Les Apprenants sont satisfaits. Ce sont les Rois du Monde, le panacé de la nouvelle génération. Prochain devoir? Pas de problème. Ils ne copieront pas, non : le plagiat, c'est mal. Mais ils vont s'inspirer. Cent-vingt copies inspirées de Wikipedia. Les analyses vont toutes dans le même sens. Même chose quand on tentera de trouver le deuxième degré. En une seconde, les Apprenants, plus rapides que l'éclair, auront tout découvert.

Seul inconvénient : ils ne savent pas pourquoi.

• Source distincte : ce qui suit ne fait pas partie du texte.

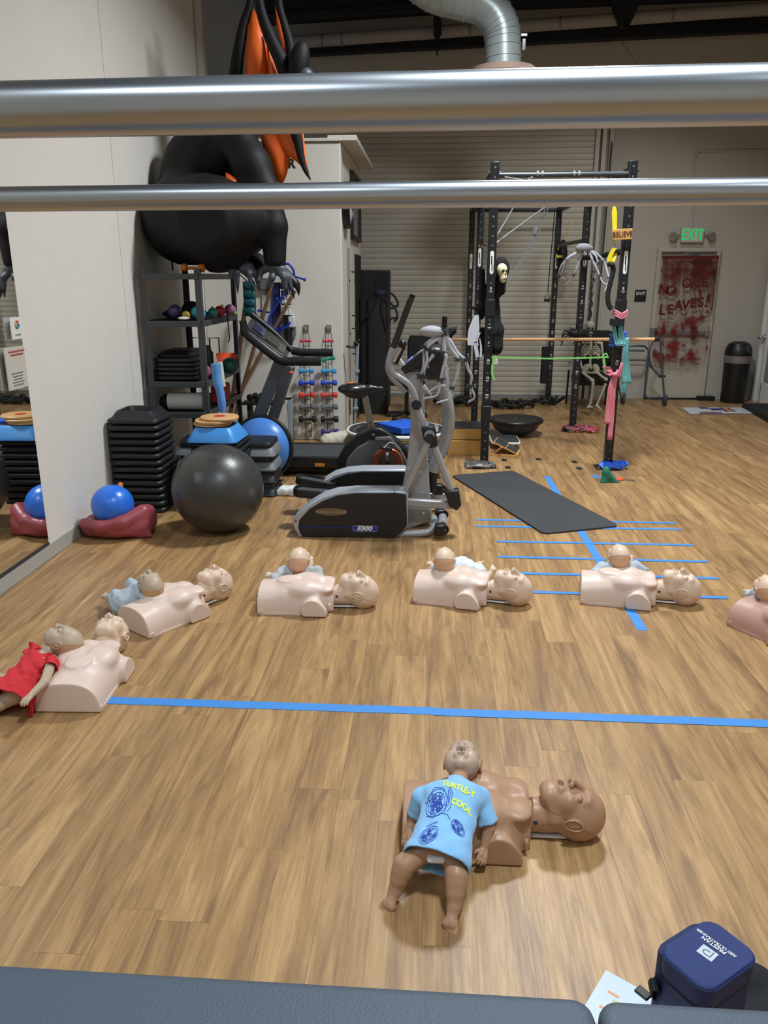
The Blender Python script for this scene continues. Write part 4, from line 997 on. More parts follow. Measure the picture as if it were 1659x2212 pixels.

Voilà la faiblesse des Apprenants. Après avoir eu la chance d'obtenir l'accès à la connaissance d'une manière rapide et illimitée, ils doivent subir la déconfiture et la disgrâce de la facilité. C'est leur capacité à faire des liens entre les divers concepts et à pousser leur réflexion plus profondément qui souffre le plus de ces nouveaux outils. Il ne s'agit pas, bien sûr, d'une loi d'Évangile, mais certains de mes apprenants ont une furieuse tendance à croire qu'ils savent déjà tout avant d'avoir saisi comment se rendre là.

Bref, à connaître à la réponse trop rapidement, on finit par ne plus se poser la question.

Heureusement, les Apprenants restent pleins de ressources. Les bidules sont interdits pendant la classe (même s'ils ne sont jamais bien loin des mains), Prof Associé les oblige donc à se servir de leurs caboches, pas de leurs pouces. Les effort me semblent donc véritables, pour la plupart d'entre eux.

Les autres rient aux blagues de Prof Associé.